Note: Even when the flow divider is off, large orifices in the valve provide some degree of flow control. However, the large orifices do not prevent a track from spinning with very different underfoot conditions.
The line relief and makeup valves in the flow divider valve relieves pressure spikes in the motor supply lines to the charge circuit. Also, if the pressure in any of the supply lines falls below charge pressure, the makeup section of the valve opens, and charge oil is directed into the supply line. This action prevents cavitation.
Note: When the flow divider switch is in the ON position, the flow divider solenoid is energized, and oil from the high pressure circuit is blocked at the solenoid. In this situation, the spring which acts against the flow divider control spool in the flow divider valve shifts. When the machine is operating in FORWARD, an equal amount of flow is directed to each propel motor. When the machine is operating in REVERSE, equal back pressure is created at each propel motor. In either case, action of the flow divider spool results in equal flow being transferred to each track motor.
Shift Solenoid
Forward circuit oil which enters the motors acts against the check valves. The check valves open, allowing forward circuit oil to flow to the shift valves and into the rod ends of the actuator piston chambers. When the speed selector switch is in the L position, the shift solenoid on the center manifold is de-energized. Under this condition, the head end of the actuator piston chambers is open to the motor case drain, across the control spool. The motor control plates are against the maximum stop.
FORWARD Multifunction Valve
Inside the propel pump, forward circuit oil in the forward multifunction valve closes the makeup valve and acts against the pressure limiter and the main relief valves. If pressure in the forward circuit reaches 37700 ± 690 kPa (5470 ± 100 psi), the pressure limiter valve opens. This directs oil from the forward circuit to the reverse servo piston. This action causes the pump to destroke. If the pressure in the reverse servo piston chamber is greater than charge pressure, the check valve in the end housing of the pump opens. The excess oil pressure in the reverse servo piston is relieved into the charge circuit.

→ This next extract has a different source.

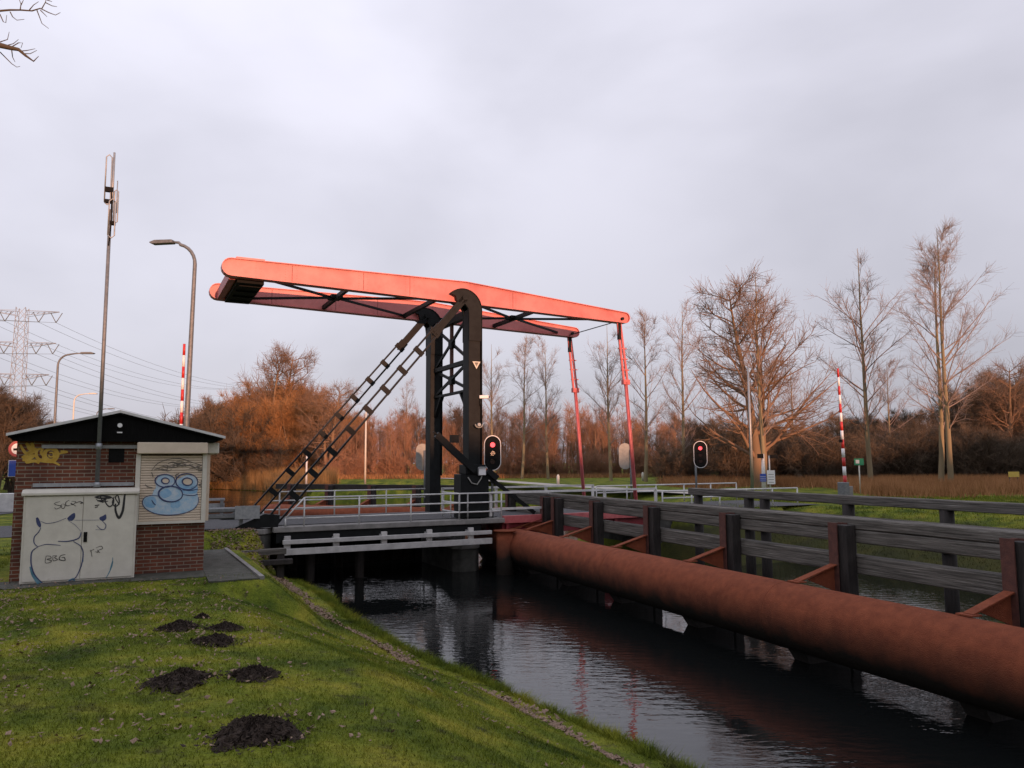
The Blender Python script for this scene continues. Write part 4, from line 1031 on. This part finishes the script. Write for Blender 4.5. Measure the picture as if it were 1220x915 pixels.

The main relief function of the multifunction valve is set approximately 3450 kPa (500 psi) higher than the setting for the pressure limiter. If the pressure in the forward circuit rises to the main relief setting, the main relief valve opens. In this case, oil from the forward circuit is sent into the charge circuit.
REVERSE Circuit Flow
Oil in the forward circuit causes the motors to turn. After the oil flows through the motors, the pressure of the oil is reduced. This reduced pressure oil then enters the reverse circuit. Reverse circuit oil flows to the check valves and flows to the flushing valves inside the motors. Reverse oil also flows out of the motors. Return oil from the motors is combined and sent to port "B" of the propel pump. Inside the propel pump, reverse circuit oil flows to the reverse multifunction valve and flows to the rotating group of the propel pump. This completes the drive circuit.
Loop Flushing
In the propel motors, forward circuit oil causes the flushing spools to shift. This shift allows oil from the reverse circuit to act on the flushing relief valves. When the pressure which is acting against the flushing valves is 345 ± 172 kPa (50 ± 25 psi) less than the charge pressure, the flushing relief valves open. The orifice in each flushing valve allows a maximum of 5 L/min (1.3 US gpm) of oil from the reverse circuit to flow into the motor case drain lines.
Reverse Makeup Valve
In the propel pump, reverse circuit oil acts against the following:
- The makeup valve
- The relief valve
- The pressure limiter valve that is in the reverse multifunction valve
As the flushing valves remove oil from the reverse circuit, the pressure in the reverse circuit decreases. When the pressure in the reverse circuit is less than the pressure in the charge circuit, charge pressure unseats the makeup valve. Flow from the charge pump enters the reverse circuit. This action allows cool, filtered oil from the charge circuit to flush the propel circuit.
REVERSE, HIGH SPEED
Illustration 3 | g01229779 |
EDC Metering Spool
When the machine is traveling in reverse, the machine ECM directs a signal to the reverse EDC. The position of the EDC metering spool is determined by the duty cycle of the signal which is sent from the machine ECM. The duty cycle is proportional to the position of the propel lever.
When the EDC metering spool moves, charge oil flows through the orifice and to the metering spool. Charge oil is then metered across the EDC metering spool to the reverse servo piston. The reverse servo piston shifts. The shift changes the angle of the swashplate in the pump, and the pump generates flow in the reverse circuit.
Shift Solenoid
When the shift switch is in the H position, the shift solenoid is energized. The shift valve is located at the center manifold. The shift valve directs charge pressure to the control spools in the propel motors.
The control spools in the motors move, and oil is directed from the reverse circuit into the head end of the actuator piston chambers. Since the effective area of the head end of the piston is greater than the effective area of the rod end of the piston, the piston shifts. This shift moves the control plates in the propel motors against the minimum stops.
REVERSE Circuit Flow
While the machine is traveling in reverse, the following occurs:
- The reverse multifunction valve limits system pressure.
- Oil from the forward circuit flows through the flushing relief valves
- The makeup valve in the forward multifunction valve allows charge oil to flow into the forward circuit.